The Cambodia case illustrates how illegal platforms often sit within broader criminal ecosystems that blend cyber fraud, coerced labor and illicit finance. That overlap raises the stakes for regulators across the region, who face pressure not only to police gambling laws but also to curb human trafficking and money laundering risks that accompany gray-market gaming.

At the same time, cross-border coordination is tightening. Korean authorities have tracked fugitives into Philippine hubs. Philippine agencies have paired cybercrime units with immigration teams and tapped state-owned gaming revenues to fund deportations. Indian police have shared intelligence across states as major sports seasons attract new operators. The net effect is fewer safe harbors for operators who rely on porous borders and light-touch regimes.

What to watch next

Three themes will shape the next phase. First, follow the money. Freezes of bank and e-wallet accounts in India, as well as reported multi-trillion-won profits in Korea-linked cases in the Philippines, suggest investigators are prioritizing financial disruption over one-off raids. Second, expect more immigration-led actions. The Philippines is leaning on deportations to thin foreign-run operations quickly, as seen in the Clark Freeport arrests and the multi-agency Korean stings. Third, watch the sports calendar. With enforcement pegged to peak betting periods, IPL and global sports events will likely trigger fresh waves of monitoring and raids, like those in Andhra Pradesh’s IPL-focused operation.

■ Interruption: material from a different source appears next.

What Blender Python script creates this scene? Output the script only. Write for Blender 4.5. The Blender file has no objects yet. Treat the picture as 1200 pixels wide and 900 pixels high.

For operators weighing risk, the message is converging across jurisdictions: covert scale is harder to sustain, penalties are rising and cross-border mobility is no longer a reliable hedge. For regulators, the challenge will be keeping cyber tools and financial tracing ahead of constantly shifting platforms that can reboot with new domains and devices. The Goa raid slots into that larger contest, a reminder that a single apartment can be a node in a much larger network—and a trigger for the next round of enforcement.